[INPUT]
══════════

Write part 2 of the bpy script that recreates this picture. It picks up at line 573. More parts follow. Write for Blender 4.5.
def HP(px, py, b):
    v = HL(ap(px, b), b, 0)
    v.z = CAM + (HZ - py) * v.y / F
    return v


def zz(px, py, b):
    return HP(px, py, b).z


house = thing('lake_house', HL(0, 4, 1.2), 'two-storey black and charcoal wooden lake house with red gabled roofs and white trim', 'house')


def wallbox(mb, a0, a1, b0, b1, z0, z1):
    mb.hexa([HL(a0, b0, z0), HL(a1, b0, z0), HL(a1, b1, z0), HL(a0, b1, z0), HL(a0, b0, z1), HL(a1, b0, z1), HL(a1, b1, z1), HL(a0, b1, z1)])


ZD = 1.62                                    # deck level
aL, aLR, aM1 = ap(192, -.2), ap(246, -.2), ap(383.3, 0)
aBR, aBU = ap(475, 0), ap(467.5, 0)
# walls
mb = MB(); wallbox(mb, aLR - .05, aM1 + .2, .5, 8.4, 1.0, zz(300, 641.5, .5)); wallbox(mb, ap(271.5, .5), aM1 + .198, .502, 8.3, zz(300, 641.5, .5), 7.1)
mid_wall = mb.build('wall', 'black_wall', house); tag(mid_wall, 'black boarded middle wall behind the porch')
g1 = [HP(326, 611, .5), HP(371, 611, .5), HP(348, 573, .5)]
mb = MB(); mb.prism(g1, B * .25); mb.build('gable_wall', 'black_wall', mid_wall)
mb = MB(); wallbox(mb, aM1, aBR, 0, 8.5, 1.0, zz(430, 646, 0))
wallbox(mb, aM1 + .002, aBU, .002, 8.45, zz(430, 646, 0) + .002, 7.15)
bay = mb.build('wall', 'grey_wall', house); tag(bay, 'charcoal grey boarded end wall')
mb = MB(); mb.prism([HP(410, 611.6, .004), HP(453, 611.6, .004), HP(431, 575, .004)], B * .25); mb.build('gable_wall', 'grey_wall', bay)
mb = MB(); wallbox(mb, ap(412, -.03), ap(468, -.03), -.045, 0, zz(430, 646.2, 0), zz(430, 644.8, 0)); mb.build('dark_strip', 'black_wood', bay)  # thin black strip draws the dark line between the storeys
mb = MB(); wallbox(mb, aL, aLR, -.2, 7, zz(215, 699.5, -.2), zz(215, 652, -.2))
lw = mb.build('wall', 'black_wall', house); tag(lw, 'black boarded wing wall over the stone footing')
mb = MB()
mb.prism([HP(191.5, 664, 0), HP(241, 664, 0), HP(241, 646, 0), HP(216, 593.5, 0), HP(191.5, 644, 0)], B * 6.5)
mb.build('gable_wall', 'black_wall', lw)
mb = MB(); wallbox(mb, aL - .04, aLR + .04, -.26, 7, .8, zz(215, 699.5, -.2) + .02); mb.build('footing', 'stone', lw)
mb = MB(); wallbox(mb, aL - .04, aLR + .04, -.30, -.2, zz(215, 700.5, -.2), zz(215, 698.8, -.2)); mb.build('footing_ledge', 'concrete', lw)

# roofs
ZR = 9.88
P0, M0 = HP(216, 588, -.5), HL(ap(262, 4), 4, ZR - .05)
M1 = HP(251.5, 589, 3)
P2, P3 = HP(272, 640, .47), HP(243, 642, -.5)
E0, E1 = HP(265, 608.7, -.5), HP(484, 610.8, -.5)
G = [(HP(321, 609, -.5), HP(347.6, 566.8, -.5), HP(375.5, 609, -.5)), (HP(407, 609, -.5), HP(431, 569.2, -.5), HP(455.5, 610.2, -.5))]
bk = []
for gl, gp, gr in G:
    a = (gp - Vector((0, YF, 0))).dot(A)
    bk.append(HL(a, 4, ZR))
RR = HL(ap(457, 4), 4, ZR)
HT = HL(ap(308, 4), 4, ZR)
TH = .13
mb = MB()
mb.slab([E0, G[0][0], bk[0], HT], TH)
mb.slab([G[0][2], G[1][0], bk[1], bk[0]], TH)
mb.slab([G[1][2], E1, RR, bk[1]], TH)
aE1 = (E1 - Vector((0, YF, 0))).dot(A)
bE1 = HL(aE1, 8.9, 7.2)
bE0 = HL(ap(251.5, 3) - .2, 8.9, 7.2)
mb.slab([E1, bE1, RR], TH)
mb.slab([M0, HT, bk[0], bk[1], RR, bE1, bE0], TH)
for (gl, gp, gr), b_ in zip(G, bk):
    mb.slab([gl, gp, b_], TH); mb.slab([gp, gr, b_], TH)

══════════

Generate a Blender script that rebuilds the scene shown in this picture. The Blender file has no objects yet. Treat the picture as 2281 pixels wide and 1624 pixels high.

══════════

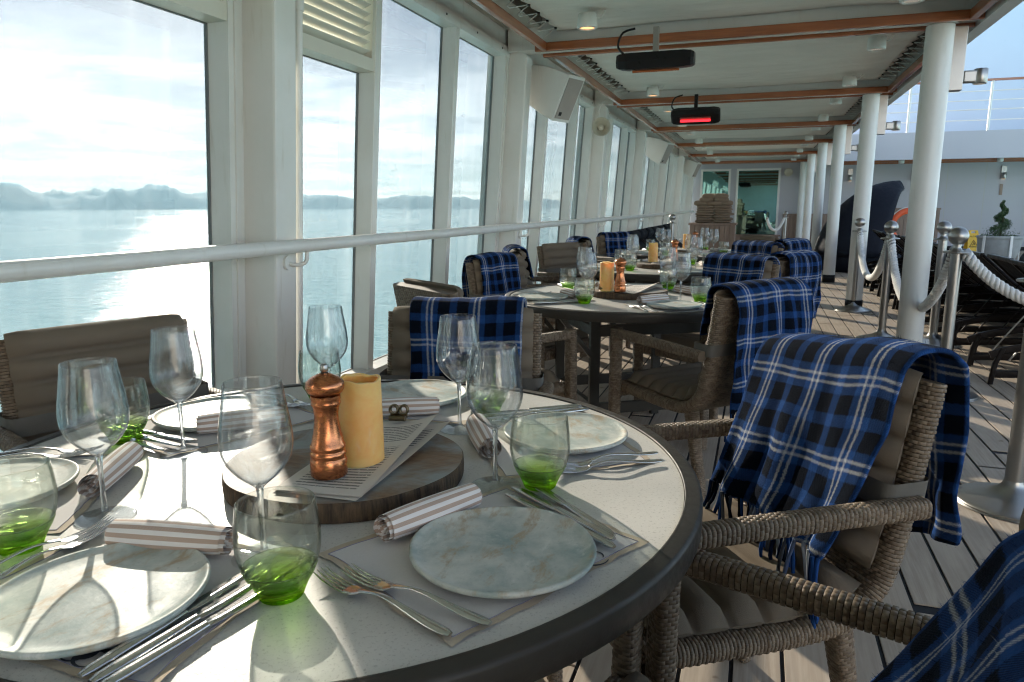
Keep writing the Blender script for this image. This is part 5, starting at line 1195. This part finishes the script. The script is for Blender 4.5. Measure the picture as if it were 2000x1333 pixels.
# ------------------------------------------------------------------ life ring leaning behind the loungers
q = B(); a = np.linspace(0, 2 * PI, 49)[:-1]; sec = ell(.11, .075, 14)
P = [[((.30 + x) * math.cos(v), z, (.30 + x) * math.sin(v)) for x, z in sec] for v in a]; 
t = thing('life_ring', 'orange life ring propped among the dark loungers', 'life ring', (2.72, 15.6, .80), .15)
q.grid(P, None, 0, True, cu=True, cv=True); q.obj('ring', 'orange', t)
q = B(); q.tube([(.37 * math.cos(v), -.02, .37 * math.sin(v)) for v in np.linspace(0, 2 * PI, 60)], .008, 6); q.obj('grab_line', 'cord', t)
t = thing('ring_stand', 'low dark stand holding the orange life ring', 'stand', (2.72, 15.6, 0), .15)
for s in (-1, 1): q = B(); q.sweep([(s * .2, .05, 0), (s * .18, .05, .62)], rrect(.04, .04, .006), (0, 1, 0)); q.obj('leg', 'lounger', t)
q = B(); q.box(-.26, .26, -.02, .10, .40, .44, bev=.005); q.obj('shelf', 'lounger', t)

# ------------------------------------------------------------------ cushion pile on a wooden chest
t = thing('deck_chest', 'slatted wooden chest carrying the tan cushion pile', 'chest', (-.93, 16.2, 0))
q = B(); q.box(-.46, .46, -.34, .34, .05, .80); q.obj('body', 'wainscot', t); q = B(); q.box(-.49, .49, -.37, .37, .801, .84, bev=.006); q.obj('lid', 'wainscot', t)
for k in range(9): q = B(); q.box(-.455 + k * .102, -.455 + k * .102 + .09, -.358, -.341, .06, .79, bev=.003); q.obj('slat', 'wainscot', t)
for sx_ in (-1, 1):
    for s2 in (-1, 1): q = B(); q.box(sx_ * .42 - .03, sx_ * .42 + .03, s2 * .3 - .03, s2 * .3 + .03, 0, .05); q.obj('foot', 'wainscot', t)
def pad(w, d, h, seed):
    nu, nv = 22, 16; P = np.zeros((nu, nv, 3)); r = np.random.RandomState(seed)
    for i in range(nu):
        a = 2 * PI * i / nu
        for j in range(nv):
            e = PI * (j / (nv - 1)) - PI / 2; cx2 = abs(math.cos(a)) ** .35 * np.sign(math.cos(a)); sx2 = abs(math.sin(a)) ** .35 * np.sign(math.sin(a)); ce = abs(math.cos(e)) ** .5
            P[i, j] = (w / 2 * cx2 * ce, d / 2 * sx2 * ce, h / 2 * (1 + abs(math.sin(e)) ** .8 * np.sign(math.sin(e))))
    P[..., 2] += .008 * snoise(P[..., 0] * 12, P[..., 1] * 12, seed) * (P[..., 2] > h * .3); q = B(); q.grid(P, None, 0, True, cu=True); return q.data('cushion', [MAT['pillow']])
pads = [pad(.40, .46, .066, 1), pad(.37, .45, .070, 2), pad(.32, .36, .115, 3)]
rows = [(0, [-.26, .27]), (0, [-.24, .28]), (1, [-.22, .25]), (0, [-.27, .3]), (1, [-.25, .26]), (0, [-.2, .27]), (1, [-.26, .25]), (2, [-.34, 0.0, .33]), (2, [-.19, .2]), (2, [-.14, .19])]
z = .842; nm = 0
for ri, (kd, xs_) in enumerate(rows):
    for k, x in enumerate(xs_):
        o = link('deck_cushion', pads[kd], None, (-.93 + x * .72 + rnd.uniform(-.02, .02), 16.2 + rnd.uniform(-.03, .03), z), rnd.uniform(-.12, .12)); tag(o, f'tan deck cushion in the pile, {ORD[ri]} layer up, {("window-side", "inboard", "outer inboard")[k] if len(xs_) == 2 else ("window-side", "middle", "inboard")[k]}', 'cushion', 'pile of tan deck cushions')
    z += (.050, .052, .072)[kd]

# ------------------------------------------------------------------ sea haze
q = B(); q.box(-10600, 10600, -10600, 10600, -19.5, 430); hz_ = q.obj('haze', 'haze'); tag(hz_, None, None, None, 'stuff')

══════════

[TO BE DONE] Above are the records; from them, give again exactly the lines from the one containing "mb = MB(); wallbox(mb, aLR" through the one containing "wallbox(mb, aM1 +", both included.

[ANSWER TO THE EXERCISE]
mb = MB(); wallbox(mb, aLR - .05, aM1 + .2, .5, 8.4, 1.0, zz(300, 641.5, .5)); wallbox(mb, ap(271.5, .5), aM1 + .198, .502, 8.3, zz(300, 641.5, .5), 7.1)
mid_wall = mb.build('wall', 'black_wall', house); tag(mid_wall, 'black boarded middle wall behind the porch')
g1 = [HP(326, 611, .5), HP(371, 611, .5), HP(348, 573, .5)]
mb = MB(); mb.prism(g1, B * .25); mb.build('gable_wall', 'black_wall', mid_wall)
mb = MB(); wallbox(mb, aM1, aBR, 0, 8.5, 1.0, zz(430, 646, 0))
wallbox(mb, aM1 + .002, aBU, .002, 8.45, zz(430, 646, 0) + .002, 7.15)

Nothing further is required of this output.